═════ EXERCISE INPUTS

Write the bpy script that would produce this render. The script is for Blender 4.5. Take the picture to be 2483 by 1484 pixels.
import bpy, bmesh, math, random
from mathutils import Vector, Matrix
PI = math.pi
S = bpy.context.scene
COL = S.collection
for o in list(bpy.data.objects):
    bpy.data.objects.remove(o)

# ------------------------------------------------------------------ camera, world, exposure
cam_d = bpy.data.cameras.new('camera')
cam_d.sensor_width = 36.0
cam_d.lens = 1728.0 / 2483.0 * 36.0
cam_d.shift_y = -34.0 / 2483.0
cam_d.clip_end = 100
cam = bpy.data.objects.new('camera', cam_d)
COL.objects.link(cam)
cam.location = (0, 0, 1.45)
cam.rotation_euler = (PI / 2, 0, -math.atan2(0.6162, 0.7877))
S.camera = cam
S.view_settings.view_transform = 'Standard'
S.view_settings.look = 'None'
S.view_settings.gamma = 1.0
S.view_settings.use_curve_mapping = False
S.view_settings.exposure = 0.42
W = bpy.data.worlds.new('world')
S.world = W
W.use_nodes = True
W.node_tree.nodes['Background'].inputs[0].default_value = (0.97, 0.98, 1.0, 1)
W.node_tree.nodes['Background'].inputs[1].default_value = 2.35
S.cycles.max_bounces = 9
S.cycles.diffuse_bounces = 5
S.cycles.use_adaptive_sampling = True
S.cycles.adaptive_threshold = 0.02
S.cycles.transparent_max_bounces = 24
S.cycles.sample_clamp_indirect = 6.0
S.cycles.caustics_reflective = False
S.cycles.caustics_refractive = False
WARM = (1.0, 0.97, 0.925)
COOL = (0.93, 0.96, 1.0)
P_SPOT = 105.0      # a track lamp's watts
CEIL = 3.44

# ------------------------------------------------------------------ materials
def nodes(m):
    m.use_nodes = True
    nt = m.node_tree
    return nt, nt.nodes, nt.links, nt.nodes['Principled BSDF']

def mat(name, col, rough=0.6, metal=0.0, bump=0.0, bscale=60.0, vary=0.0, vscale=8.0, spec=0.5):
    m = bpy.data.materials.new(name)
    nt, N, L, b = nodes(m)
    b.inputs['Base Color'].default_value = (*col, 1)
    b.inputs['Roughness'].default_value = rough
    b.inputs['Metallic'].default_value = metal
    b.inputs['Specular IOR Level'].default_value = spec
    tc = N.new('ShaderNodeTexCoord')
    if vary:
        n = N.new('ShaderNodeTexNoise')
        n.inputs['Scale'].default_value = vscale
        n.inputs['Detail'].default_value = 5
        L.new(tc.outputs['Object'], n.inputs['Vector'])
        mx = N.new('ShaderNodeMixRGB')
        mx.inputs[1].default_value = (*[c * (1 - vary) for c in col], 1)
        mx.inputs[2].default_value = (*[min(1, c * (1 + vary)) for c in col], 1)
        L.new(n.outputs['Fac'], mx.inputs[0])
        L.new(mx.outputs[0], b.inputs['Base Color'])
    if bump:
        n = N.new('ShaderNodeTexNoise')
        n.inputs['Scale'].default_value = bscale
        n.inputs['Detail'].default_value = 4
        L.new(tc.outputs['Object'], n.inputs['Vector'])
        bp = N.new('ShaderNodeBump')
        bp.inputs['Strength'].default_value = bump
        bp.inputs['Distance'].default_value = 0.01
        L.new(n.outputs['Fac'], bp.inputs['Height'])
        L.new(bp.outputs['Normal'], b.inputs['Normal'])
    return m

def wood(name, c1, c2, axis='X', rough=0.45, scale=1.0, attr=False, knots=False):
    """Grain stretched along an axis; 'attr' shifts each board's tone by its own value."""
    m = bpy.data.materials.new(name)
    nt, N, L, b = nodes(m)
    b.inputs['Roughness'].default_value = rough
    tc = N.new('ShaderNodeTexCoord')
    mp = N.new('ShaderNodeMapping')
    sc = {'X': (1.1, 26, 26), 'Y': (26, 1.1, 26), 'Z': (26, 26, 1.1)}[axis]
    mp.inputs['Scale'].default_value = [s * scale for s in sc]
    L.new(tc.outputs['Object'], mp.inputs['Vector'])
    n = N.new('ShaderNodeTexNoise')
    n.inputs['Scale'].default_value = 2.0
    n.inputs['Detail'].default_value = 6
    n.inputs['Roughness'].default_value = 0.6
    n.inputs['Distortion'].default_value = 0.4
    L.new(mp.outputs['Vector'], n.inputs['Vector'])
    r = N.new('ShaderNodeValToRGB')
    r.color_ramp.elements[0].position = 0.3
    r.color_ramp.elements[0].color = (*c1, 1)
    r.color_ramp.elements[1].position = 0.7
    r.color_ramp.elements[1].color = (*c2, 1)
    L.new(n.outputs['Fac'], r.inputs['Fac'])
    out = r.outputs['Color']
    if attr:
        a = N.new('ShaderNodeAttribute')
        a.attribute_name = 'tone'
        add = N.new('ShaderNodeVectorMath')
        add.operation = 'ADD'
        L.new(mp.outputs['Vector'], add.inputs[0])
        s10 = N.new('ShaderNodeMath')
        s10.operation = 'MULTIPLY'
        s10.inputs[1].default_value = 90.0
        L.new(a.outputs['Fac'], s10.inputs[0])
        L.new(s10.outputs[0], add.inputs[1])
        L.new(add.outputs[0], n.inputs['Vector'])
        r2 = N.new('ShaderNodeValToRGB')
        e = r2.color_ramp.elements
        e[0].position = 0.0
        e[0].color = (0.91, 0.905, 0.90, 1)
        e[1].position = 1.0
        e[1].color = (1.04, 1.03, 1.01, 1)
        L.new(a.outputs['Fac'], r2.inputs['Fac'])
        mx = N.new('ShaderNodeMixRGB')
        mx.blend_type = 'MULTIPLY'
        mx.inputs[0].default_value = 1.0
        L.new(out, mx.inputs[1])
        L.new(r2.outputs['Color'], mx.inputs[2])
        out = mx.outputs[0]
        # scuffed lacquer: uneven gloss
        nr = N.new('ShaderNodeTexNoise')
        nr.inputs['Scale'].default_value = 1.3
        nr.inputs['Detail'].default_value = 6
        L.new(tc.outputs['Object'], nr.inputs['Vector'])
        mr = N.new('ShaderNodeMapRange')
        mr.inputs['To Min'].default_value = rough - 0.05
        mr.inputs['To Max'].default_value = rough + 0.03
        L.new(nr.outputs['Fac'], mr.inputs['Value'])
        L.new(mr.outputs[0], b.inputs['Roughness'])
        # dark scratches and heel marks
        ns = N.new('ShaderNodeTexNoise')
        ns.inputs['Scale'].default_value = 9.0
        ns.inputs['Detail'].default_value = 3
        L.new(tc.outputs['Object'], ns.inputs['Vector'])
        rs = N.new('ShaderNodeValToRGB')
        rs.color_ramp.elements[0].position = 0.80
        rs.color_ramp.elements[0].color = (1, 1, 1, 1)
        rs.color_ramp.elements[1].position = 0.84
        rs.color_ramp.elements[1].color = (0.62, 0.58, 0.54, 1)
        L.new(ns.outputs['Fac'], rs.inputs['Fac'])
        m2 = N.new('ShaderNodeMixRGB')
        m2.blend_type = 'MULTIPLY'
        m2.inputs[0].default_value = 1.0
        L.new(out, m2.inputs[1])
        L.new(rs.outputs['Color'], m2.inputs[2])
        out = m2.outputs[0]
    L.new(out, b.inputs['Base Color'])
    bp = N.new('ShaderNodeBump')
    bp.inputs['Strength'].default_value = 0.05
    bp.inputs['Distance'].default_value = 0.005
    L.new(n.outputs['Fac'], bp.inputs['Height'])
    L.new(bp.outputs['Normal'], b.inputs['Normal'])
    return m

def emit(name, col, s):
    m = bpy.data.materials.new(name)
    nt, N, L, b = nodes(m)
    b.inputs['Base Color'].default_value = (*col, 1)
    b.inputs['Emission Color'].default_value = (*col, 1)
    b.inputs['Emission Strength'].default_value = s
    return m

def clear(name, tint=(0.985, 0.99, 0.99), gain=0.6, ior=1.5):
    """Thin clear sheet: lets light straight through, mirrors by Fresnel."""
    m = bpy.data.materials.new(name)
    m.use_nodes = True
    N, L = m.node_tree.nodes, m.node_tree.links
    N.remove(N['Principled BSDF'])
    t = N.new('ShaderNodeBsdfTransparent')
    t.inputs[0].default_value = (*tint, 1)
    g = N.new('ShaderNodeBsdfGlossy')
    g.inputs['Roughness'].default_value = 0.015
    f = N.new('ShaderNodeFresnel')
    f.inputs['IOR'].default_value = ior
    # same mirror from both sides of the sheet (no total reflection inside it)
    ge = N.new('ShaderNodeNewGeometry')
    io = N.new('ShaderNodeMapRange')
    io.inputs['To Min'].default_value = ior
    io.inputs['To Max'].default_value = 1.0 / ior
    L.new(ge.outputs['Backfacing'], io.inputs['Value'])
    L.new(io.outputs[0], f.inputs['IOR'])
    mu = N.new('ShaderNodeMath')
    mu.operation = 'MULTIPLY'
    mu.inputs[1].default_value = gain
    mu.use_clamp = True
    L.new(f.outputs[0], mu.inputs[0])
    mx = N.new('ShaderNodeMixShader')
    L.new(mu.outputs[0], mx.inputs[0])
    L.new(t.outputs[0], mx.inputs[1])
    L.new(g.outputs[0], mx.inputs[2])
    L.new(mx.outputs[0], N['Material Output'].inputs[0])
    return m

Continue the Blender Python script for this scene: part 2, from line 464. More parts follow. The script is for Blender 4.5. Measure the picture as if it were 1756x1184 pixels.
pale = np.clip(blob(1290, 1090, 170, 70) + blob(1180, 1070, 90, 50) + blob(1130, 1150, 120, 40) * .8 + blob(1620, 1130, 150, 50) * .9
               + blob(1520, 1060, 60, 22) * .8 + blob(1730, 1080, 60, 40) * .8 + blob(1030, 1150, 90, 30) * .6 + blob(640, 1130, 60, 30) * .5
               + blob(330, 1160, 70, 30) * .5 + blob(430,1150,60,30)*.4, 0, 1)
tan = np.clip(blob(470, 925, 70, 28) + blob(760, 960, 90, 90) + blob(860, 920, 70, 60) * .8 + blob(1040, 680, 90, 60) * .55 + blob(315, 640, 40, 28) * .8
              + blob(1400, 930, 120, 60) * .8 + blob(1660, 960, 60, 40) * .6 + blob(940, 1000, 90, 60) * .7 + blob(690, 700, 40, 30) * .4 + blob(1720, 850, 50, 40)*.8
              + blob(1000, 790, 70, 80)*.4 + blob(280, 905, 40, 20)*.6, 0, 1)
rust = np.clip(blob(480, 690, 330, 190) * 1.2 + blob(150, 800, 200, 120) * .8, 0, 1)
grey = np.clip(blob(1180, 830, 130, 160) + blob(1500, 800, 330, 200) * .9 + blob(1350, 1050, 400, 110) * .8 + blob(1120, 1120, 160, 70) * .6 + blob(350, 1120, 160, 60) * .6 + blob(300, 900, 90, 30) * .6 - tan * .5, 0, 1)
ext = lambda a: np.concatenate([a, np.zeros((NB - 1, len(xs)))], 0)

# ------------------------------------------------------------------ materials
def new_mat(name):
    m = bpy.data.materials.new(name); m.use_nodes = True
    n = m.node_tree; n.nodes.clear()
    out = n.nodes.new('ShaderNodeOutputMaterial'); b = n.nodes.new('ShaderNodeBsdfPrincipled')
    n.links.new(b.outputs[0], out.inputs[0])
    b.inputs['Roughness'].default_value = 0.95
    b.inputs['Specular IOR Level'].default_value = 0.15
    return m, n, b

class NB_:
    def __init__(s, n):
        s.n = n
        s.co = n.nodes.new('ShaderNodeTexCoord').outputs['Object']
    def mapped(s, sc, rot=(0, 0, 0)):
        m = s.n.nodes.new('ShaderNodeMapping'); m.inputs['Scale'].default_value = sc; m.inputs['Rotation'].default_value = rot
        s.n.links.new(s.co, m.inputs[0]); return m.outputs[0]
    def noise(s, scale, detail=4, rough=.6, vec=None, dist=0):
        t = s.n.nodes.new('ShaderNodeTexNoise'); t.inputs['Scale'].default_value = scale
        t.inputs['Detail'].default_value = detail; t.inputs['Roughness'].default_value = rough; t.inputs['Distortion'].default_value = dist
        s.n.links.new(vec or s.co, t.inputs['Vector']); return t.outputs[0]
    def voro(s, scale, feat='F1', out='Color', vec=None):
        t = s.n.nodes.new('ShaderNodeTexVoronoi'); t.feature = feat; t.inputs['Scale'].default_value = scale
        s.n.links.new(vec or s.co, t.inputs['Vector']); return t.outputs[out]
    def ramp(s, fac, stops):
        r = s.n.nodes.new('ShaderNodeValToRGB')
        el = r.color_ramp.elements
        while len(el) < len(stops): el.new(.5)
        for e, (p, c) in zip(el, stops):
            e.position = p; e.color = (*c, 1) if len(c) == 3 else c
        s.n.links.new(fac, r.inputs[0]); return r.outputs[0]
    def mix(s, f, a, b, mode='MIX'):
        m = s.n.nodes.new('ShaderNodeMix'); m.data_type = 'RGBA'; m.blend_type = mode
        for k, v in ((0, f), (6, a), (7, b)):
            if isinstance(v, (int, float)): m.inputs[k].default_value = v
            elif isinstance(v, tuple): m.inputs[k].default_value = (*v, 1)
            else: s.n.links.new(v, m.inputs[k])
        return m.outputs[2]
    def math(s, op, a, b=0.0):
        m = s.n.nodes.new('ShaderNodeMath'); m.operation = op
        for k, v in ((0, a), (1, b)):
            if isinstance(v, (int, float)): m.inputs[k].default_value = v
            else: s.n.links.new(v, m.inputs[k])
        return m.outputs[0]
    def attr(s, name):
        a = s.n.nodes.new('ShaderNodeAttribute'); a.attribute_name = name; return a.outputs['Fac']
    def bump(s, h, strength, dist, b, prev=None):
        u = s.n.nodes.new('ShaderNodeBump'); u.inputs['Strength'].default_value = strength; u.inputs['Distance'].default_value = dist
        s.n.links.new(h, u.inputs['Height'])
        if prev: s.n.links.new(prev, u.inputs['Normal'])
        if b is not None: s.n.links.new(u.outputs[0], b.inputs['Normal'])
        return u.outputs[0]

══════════

◆ STATED PROBLEM ◆
The lines to return run from the one containing "Continue the Blender" down to the one containing "return m, n, b"; give them exactly, both included, and no others.

◆ THE RESPONSE ◆
Continue the Blender Python script for this scene: part 2, from line 464. More parts follow. The script is for Blender 4.5. Measure the picture as if it were 1756x1184 pixels.
pale = np.clip(blob(1290, 1090, 170, 70) + blob(1180, 1070, 90, 50) + blob(1130, 1150, 120, 40) * .8 + blob(1620, 1130, 150, 50) * .9
               + blob(1520, 1060, 60, 22) * .8 + blob(1730, 1080, 60, 40) * .8 + blob(1030, 1150, 90, 30) * .6 + blob(640, 1130, 60, 30) * .5
               + blob(330, 1160, 70, 30) * .5 + blob(430,1150,60,30)*.4, 0, 1)
tan = np.clip(blob(470, 925, 70, 28) + blob(760, 960, 90, 90) + blob(860, 920, 70, 60) * .8 + blob(1040, 680, 90, 60) * .55 + blob(315, 640, 40, 28) * .8
              + blob(1400, 930, 120, 60) * .8 + blob(1660, 960, 60, 40) * .6 + blob(940, 1000, 90, 60) * .7 + blob(690, 700, 40, 30) * .4 + blob(1720, 850, 50, 40)*.8
              + blob(1000, 790, 70, 80)*.4 + blob(280, 905, 40, 20)*.6, 0, 1)
rust = np.clip(blob(480, 690, 330, 190) * 1.2 + blob(150, 800, 200, 120) * .8, 0, 1)
grey = np.clip(blob(1180, 830, 130, 160) + blob(1500, 800, 330, 200) * .9 + blob(1350, 1050, 400, 110) * .8 + blob(1120, 1120, 160, 70) * .6 + blob(350, 1120, 160, 60) * .6 + blob(300, 900, 90, 30) * .6 - tan * .5, 0, 1)
ext = lambda a: np.concatenate([a, np.zeros((NB - 1, len(xs)))], 0)

# ------------------------------------------------------------------ materials
def new_mat(name):
    m = bpy.data.materials.new(name); m.use_nodes = True
    n = m.node_tree; n.nodes.clear()
    out = n.nodes.new('ShaderNodeOutputMaterial'); b = n.nodes.new('ShaderNodeBsdfPrincipled')
    n.links.new(b.outputs[0], out.inputs[0])
    b.inputs['Roughness'].default_value = 0.95
    b.inputs['Specular IOR Level'].default_value = 0.15
    return m, n, b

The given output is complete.